■ EXERCISE TASK: Each line from the start of the data below through the one containing "5, group='clipped redwood trees along the pavement')" must be reproduced exactly.
⁂
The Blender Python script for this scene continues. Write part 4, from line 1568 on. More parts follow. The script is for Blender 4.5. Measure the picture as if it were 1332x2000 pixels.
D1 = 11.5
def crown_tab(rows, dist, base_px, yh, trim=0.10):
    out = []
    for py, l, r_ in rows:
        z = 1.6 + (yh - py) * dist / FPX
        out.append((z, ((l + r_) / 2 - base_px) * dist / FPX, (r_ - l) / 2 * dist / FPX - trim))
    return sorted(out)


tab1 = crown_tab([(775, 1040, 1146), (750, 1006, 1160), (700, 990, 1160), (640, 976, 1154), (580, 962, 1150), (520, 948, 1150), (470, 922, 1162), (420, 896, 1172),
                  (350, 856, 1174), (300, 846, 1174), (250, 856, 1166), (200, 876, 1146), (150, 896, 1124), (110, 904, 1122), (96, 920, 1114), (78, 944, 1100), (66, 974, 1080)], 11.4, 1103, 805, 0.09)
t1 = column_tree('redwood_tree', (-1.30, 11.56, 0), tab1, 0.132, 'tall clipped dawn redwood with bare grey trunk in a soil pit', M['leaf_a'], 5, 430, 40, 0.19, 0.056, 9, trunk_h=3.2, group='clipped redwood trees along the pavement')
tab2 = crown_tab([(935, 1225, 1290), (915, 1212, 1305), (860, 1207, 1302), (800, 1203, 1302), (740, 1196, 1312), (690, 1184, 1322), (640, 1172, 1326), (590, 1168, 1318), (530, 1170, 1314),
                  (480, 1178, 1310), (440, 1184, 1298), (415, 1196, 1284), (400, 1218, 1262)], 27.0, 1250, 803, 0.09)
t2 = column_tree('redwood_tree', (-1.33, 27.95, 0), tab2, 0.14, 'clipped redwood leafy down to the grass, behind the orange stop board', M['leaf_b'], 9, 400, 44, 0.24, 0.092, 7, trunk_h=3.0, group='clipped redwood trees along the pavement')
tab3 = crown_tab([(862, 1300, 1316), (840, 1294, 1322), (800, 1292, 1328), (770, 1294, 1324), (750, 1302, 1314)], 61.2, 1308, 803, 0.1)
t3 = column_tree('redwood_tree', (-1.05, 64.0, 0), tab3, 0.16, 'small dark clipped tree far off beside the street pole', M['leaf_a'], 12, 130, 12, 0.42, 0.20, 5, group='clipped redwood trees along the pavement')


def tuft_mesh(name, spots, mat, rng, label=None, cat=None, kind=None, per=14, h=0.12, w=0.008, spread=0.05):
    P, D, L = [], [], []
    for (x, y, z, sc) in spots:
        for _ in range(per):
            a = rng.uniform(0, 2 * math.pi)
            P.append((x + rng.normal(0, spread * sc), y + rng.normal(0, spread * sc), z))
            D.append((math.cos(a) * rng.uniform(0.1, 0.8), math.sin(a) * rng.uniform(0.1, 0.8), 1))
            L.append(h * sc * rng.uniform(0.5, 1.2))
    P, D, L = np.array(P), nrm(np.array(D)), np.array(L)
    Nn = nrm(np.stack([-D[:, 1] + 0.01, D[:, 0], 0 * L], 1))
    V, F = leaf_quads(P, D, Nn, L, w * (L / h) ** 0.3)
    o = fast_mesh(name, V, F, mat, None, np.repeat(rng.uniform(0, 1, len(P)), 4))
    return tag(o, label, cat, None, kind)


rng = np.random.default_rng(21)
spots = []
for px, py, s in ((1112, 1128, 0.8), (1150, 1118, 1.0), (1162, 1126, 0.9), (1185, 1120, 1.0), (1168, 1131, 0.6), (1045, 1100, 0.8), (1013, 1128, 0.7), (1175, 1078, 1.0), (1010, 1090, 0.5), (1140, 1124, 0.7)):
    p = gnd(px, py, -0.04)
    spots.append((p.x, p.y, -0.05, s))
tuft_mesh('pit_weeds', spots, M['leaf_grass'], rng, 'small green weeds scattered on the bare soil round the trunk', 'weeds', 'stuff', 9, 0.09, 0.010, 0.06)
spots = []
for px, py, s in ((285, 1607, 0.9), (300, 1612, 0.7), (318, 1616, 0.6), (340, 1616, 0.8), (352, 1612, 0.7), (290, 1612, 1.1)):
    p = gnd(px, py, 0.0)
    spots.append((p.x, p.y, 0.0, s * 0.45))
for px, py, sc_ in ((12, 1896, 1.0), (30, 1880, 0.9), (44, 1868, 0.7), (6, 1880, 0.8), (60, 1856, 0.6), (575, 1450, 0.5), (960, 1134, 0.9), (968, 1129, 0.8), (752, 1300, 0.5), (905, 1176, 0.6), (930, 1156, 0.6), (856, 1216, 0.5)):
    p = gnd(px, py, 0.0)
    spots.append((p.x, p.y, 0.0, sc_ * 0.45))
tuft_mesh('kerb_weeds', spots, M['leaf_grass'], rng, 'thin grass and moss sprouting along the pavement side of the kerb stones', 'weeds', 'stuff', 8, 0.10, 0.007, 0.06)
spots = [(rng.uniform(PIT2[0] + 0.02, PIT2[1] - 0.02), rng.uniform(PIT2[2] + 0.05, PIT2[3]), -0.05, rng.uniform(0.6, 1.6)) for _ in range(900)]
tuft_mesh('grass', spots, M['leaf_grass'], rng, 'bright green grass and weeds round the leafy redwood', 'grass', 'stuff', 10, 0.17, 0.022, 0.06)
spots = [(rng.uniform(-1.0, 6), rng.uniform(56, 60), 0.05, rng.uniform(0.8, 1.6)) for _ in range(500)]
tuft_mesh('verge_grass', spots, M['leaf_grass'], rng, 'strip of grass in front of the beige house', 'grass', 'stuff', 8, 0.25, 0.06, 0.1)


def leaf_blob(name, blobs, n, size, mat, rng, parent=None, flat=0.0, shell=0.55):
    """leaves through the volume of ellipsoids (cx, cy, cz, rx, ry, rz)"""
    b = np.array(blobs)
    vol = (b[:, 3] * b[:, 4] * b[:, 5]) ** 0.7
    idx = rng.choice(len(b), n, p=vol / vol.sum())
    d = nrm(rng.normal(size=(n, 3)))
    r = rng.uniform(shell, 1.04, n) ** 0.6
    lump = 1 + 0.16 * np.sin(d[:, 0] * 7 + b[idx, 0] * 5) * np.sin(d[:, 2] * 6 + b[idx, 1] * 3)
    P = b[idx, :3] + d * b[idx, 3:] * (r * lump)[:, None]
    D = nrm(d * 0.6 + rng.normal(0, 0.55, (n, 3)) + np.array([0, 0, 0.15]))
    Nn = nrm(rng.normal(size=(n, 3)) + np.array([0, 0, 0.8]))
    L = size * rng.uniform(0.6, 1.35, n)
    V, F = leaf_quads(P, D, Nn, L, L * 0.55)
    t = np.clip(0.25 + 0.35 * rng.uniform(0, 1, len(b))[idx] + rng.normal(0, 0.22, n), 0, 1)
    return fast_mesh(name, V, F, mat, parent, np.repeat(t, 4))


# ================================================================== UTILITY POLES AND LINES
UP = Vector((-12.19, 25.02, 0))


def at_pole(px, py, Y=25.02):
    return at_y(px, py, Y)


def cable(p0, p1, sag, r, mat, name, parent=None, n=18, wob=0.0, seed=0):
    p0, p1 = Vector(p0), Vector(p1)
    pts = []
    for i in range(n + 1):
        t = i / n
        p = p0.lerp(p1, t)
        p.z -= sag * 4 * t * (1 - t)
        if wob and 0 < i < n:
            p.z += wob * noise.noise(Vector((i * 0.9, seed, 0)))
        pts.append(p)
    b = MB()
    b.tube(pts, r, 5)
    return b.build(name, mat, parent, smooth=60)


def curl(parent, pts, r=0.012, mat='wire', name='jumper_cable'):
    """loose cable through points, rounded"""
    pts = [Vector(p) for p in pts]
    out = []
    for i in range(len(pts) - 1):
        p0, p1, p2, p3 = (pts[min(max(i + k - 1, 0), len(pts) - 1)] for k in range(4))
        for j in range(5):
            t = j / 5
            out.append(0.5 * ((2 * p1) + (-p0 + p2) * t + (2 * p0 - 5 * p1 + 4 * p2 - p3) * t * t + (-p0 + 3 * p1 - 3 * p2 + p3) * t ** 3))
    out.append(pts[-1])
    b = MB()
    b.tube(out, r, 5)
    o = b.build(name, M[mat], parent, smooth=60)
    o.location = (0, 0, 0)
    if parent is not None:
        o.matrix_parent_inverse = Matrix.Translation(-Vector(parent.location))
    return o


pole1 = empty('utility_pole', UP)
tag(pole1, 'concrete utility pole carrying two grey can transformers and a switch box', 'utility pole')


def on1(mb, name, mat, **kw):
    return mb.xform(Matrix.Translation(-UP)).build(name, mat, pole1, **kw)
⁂
■ EXERCISE RESULT:
The Blender Python script for this scene continues. Write part 4, from line 1568 on. More parts follow. The script is for Blender 4.5. Measure the picture as if it were 1332x2000 pixels.
D1 = 11.5
def crown_tab(rows, dist, base_px, yh, trim=0.10):
    out = []
    for py, l, r_ in rows:
        z = 1.6 + (yh - py) * dist / FPX
        out.append((z, ((l + r_) / 2 - base_px) * dist / FPX, (r_ - l) / 2 * dist / FPX - trim))
    return sorted(out)


tab1 = crown_tab([(775, 1040, 1146), (750, 1006, 1160), (700, 990, 1160), (640, 976, 1154), (580, 962, 1150), (520, 948, 1150), (470, 922, 1162), (420, 896, 1172),
                  (350, 856, 1174), (300, 846, 1174), (250, 856, 1166), (200, 876, 1146), (150, 896, 1124), (110, 904, 1122), (96, 920, 1114), (78, 944, 1100), (66, 974, 1080)], 11.4, 1103, 805, 0.09)
t1 = column_tree('redwood_tree', (-1.30, 11.56, 0), tab1, 0.132, 'tall clipped dawn redwood with bare grey trunk in a soil pit', M['leaf_a'], 5, 430, 40, 0.19, 0.056, 9, trunk_h=3.2, group='clipped redwood trees along the pavement')
tab2 = crown_tab([(935, 1225, 1290), (915, 1212, 1305), (860, 1207, 1302), (800, 1203, 1302), (740, 1196, 1312), (690, 1184, 1322), (640, 1172, 1326), (590, 1168, 1318), (530, 1170, 1314),
                  (480, 1178, 1310), (440, 1184, 1298), (415, 1196, 1284), (400, 1218, 1262)], 27.0, 1250, 803, 0.09)
t2 = column_tree('redwood_tree', (-1.33, 27.95, 0), tab2, 0.14, 'clipped redwood leafy down to the grass, behind the orange stop board', M['leaf_b'], 9, 400, 44, 0.24, 0.092, 7, trunk_h=3.0, group='clipped redwood trees along the pavement')
tab3 = crown_tab([(862, 1300, 1316), (840, 1294, 1322), (800, 1292, 1328), (770, 1294, 1324), (750, 1302, 1314)], 61.2, 1308, 803, 0.1)
t3 = column_tree('redwood_tree', (-1.05, 64.0, 0), tab3, 0.16, 'small dark clipped tree far off beside the street pole', M['leaf_a'], 12, 130, 12, 0.42, 0.20, 5, group='clipped redwood trees along the pavement')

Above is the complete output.